Will the real Bilbo Baggins please stand up? Not a trick question but a pressing legal one after a defunct 1970s rock band named after the JRR Tolkien fantasy fiction character attempted to reform.

The row pitted the mighty American film company behind the Lord of the Rings and Hobbit movies against a little-known Scottish band whose main claim to fame was that they once sang backing vocals for the Bay City Rollers.

It follows similar recent legal disputes between the Saul Zaentz Company (SZC), which holds the rights to Tolkien’s novels and their characters, and two obscure UK establishments: Birmingham’s Hungry Hobbit café and The Hobbit pub in Southampton.

The musicians’ dreams of a reunion have ended in disaster at the Intellectual Property Office after a judge decided to shut down an appeal. Bilbo Baggins’ former manager Henry Spurway was told that calling their revived act “Henry Spurway’s Bilbo Baggins” did not differentiate it clearly enough from the famous hobbit Bilbo.

The band, which once made it to No 42 in the charts, in 1976

Mr Spurway’s attempt to register the band’s name fell flat when SZC filed an objection which was later upheld. Adjudicators reviewing the case had to decide whether punters would connect the band’s name with the hobbit character played by Martin Freeman in the recent film. The adjudicator, Geoffrey Hobbs QC, said there was no reason to send the case to a fresh hearing in the Scottish courts.

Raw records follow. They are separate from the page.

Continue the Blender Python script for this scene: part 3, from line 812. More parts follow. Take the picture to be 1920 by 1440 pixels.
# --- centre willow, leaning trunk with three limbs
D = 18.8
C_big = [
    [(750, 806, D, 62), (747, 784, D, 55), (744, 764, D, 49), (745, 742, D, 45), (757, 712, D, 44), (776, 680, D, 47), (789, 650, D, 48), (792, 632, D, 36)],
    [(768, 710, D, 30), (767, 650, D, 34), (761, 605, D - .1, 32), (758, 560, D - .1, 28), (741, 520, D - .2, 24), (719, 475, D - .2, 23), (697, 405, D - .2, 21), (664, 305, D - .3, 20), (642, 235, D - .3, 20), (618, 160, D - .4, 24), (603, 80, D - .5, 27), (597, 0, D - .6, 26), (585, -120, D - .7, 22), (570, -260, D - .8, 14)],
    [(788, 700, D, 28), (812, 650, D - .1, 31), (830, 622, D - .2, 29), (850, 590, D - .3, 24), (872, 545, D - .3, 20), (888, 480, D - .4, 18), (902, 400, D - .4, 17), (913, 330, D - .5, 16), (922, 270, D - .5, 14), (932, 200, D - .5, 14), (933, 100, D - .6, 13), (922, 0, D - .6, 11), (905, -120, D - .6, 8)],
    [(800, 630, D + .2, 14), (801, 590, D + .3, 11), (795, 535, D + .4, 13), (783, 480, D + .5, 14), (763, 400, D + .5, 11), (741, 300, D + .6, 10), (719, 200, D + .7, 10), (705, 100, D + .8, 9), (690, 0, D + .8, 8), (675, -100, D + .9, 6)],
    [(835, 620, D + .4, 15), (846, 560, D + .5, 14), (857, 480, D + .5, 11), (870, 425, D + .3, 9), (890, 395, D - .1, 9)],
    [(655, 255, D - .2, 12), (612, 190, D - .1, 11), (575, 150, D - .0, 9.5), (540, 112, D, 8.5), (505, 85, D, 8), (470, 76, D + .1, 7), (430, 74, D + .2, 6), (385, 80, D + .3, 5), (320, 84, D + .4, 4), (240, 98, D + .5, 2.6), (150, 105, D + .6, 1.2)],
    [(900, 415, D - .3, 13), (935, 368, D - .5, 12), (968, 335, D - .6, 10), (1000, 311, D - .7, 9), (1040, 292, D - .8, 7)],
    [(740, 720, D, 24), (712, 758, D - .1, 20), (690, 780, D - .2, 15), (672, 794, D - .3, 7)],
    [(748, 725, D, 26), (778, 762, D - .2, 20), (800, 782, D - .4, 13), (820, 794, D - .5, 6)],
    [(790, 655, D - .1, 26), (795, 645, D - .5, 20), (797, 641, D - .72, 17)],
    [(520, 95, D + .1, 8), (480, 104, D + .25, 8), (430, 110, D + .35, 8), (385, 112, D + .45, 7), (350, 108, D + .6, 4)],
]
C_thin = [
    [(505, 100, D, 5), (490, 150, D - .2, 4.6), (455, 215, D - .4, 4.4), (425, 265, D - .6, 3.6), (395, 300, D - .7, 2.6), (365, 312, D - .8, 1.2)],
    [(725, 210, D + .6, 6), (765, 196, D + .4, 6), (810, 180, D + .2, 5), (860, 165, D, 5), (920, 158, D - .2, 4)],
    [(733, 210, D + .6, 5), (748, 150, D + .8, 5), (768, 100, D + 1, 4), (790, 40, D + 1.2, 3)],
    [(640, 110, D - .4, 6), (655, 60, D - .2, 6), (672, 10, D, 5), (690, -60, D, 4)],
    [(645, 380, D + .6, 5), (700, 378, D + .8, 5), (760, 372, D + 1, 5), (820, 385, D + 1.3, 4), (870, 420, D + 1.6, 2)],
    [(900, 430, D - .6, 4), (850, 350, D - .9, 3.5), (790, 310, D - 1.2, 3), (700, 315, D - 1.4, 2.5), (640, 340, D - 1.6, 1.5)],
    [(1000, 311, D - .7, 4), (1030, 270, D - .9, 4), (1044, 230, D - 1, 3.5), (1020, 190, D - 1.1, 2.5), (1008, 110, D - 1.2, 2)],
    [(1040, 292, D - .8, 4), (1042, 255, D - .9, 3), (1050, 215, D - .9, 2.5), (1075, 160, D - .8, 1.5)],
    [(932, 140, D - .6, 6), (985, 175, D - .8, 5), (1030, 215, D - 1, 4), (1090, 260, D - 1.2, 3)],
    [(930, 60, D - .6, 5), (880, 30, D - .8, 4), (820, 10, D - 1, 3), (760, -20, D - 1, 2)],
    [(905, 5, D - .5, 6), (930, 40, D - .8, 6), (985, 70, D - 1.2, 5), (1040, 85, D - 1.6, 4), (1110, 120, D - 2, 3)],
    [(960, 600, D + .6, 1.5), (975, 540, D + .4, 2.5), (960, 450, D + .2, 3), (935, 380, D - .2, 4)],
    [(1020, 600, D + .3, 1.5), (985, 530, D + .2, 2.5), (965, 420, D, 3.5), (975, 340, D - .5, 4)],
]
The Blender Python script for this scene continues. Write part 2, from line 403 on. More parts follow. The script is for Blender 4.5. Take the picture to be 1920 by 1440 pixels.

The ruling brings the band’s history to an ignominious end. They toured in the 1970s, stirring minor interest with lost songs “Saturday Night” and “She’s Gonna Win”, which peaked at 42 in the charts.

“Everyone thought Bilbo Baggins were going to be the next thing,” said lead singer Colin Chisholm, after he resurfaced as a contestant on a recent series of the BBC show The Voice. “It just didn’t happen, even though we had a huge live following.”

Tolkien sold the rights to his characters to United Artists in 1969 for £100,000; seven years later they were sold on to SZC, which has shown itself quick to bring cases where it feels its material has been infringed. Last year, however, it failed to stop the London-based marketing firm Ocean Outdoors from offering advertising space on two towers on either side of a motorway despite SZC’s claim that this was similar to the title of one of the volumes of the Lord of the Rings trilogy.